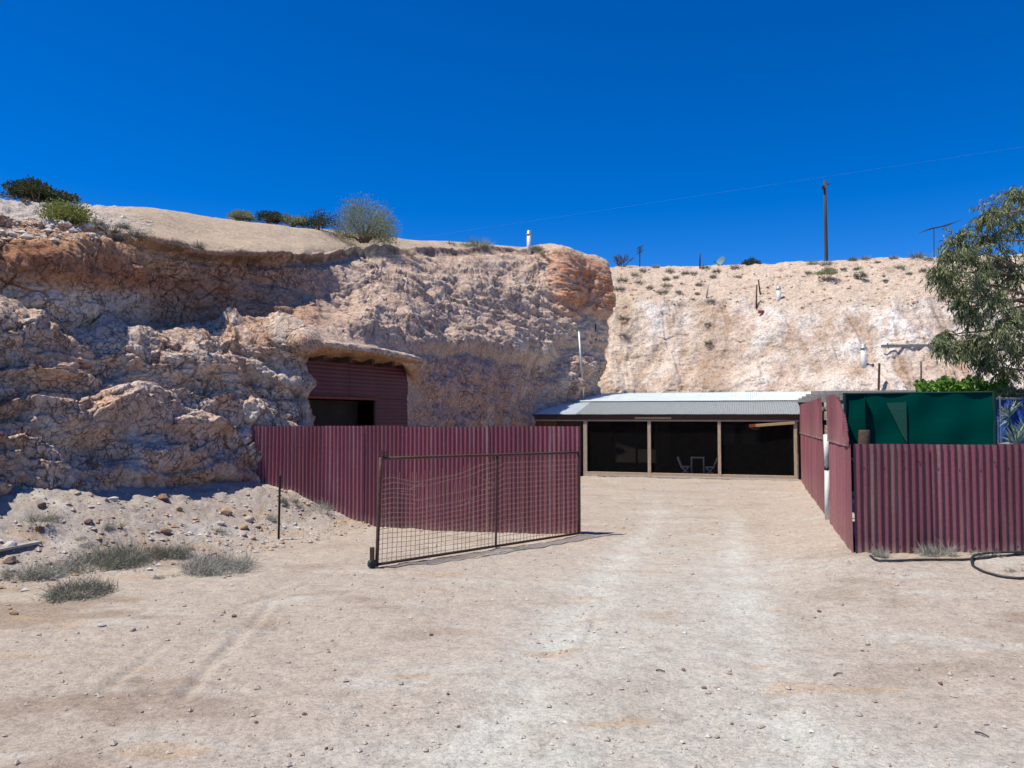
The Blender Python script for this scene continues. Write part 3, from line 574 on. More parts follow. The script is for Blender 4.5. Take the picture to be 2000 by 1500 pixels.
tag(st.build('timber_post', M['timber_dark'], smooth=True, base=(sp_.x, sp_.y, -.1)), 'short round dark timber post poking above the low right fence corner', 'post')
# side fence ------------------------------------------------
SA = Vector((4.06, 9.24, 0)); SB = Vector((9.16, 24.4, 0)); Sd = (SB-SA).normalized(); Sn = Vector((-Sd.y, Sd.x, 0)); SL = (SB-SA).length
def sfence(name, s_a, s_b, label, top):
    t = thing(name, tuple(SA+Sd*s_a), label, 'fence'); n = max(1, round((s_b-s_a)/.762)); w = (s_b-s_a)/n
    for k in range(n):
        p0 = SA+Sd*(s_a+w*k)
        zb = (lambda s, p0=p0: gz(p0.x+Sd.x*s, p0.y+Sd.y*s)-.04+.015*math.sin(s*11))
        mid = (lambda s, a=s_a+w*k: np.interp(a+s, [0, SL], [1.31, 1.12])-.03)
        corr('sheet', t, M['maroon_side'], p0, Sd, w+.02, zb, (lambda s, f=mid: f(s)+.03), amp=.0085, pitch=w/10, off=-.006*((k % 2)), rows=4, segs=6)
        corr('sheet', t, M['maroon_side'], p0, Sd, w+.02, mid, (lambda s, a=s_a+w*k: top(a+s)), amp=.0085, pitch=w/10, off=-.020-.006*((k % 2)), rows=4, segs=6)
    return t
topn = lambda s: float(np.interp(s, [0, .03, .45, 1.1, 1.9, 2.2, 20], [1.36, 1.46, 1.66, 1.84, 1.94, 1.965, 2.0]))
sf1 = sfence('corrugated_fence', 0, 3.62, 'tall maroon corrugated side fence panel with diagonally cut top at the near corner', topn)
sf2 = sfence('corrugated_fence', 5.0, SL, 'tall maroon corrugated side fence panel running back to the veranda', lambda s: float(np.interp(s, [4, 6, 9, SL], [1.99, 1.98, 1.98, 2.0])))
def spt(s, off, z): return SA+Sd*s+Sn*off+Vector((0, 0, z))
for t, a, c in ((sf1, .2, 4.5), (sf2, 4.3, SL)):
    for zz in (1.78, 1.52, 1.05, .1):
        a2 = a if (t is sf2 or zz < 1.2) else 2.2; b = MB(); b.bar(spt(a2, -.09, zz), spt(c if t is sf2 else 4.28, -.09, zz), .05, .09); b.build('rail', M['timber_grey'], t)
for t, s in ((sf1, .25), (sf1, 3.4), (sf2, 5.35), (sf2, 8.5), (sf2, 12), (sf2, 15.4)):
    p = spt(s, -.17, 0); b = MB(); b.bar((p.x, p.y, -.5), (p.x, p.y, 1.25 if s < 1 else 1.9), .09, .09, (1, 0, 0)); b.build('post', M['timber_dark'], t)
b = MB(); b.bar(spt(4.2, -.2, 1.95), spt(5.0, -.2, 1.35), .05, .08); b.build('brace', M['timber_dark'], sf2)
pp = spt(4.08, .01, 0); pz = gz(pp.x, pp.y)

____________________

Restate the data above exactly, stripping out each image.

The Blender Python script for this scene continues. Write part 3, from line 574 on. More parts follow. The script is for Blender 4.5. Take the picture to be 2000 by 1500 pixels.
tag(st.build('timber_post', M['timber_dark'], smooth=True, base=(sp_.x, sp_.y, -.1)), 'short round dark timber post poking above the low right fence corner', 'post')
# side fence ------------------------------------------------
SA = Vector((4.06, 9.24, 0)); SB = Vector((9.16, 24.4, 0)); Sd = (SB-SA).normalized(); Sn = Vector((-Sd.y, Sd.x, 0)); SL = (SB-SA).length
def sfence(name, s_a, s_b, label, top):
    t = thing(name, tuple(SA+Sd*s_a), label, 'fence'); n = max(1, round((s_b-s_a)/.762)); w = (s_b-s_a)/n
    for k in range(n):
        p0 = SA+Sd*(s_a+w*k)
        zb = (lambda s, p0=p0: gz(p0.x+Sd.x*s, p0.y+Sd.y*s)-.04+.015*math.sin(s*11))
        mid = (lambda s, a=s_a+w*k: np.interp(a+s, [0, SL], [1.31, 1.12])-.03)
        corr('sheet', t, M['maroon_side'], p0, Sd, w+.02, zb, (lambda s, f=mid: f(s)+.03), amp=.0085, pitch=w/10, off=-.006*((k % 2)), rows=4, segs=6)
        corr('sheet', t, M['maroon_side'], p0, Sd, w+.02, mid, (lambda s, a=s_a+w*k: top(a+s)), amp=.0085, pitch=w/10, off=-.020-.006*((k % 2)), rows=4, segs=6)
    return t
topn = lambda s: float(np.interp(s, [0, .03, .45, 1.1, 1.9, 2.2, 20], [1.36, 1.46, 1.66, 1.84, 1.94, 1.965, 2.0]))
sf1 = sfence('corrugated_fence', 0, 3.62, 'tall maroon corrugated side fence panel with diagonally cut top at the near corner', topn)
sf2 = sfence('corrugated_fence', 5.0, SL, 'tall maroon corrugated side fence panel running back to the veranda', lambda s: float(np.interp(s, [4, 6, 9, SL], [1.99, 1.98, 1.98, 2.0])))
def spt(s, off, z): return SA+Sd*s+Sn*off+Vector((0, 0, z))
for t, a, c in ((sf1, .2, 4.5), (sf2, 4.3, SL)):
    for zz in (1.78, 1.52, 1.05, .1):
        a2 = a if (t is sf2 or zz < 1.2) else 2.2; b = MB(); b.bar(spt(a2, -.09, zz), spt(c if t is sf2 else 4.28, -.09, zz), .05, .09); b.build('rail', M['timber_grey'], t)
for t, s in ((sf1, .25), (sf1, 3.4), (sf2, 5.35), (sf2, 8.5), (sf2, 12), (sf2, 15.4)):
    p = spt(s, -.17, 0); b = MB(); b.bar((p.x, p.y, -.5), (p.x, p.y, 1.25 if s < 1 else 1.9), .09, .09, (1, 0, 0)); b.build('post', M['timber_dark'], t)
b = MB(); b.bar(spt(4.2, -.2, 1.95), spt(5.0, -.2, 1.35), .05, .08); b.build('brace', M['timber_dark'], sf2)
pp = spt(4.08, .01, 0); pz = gz(pp.x, pp.y)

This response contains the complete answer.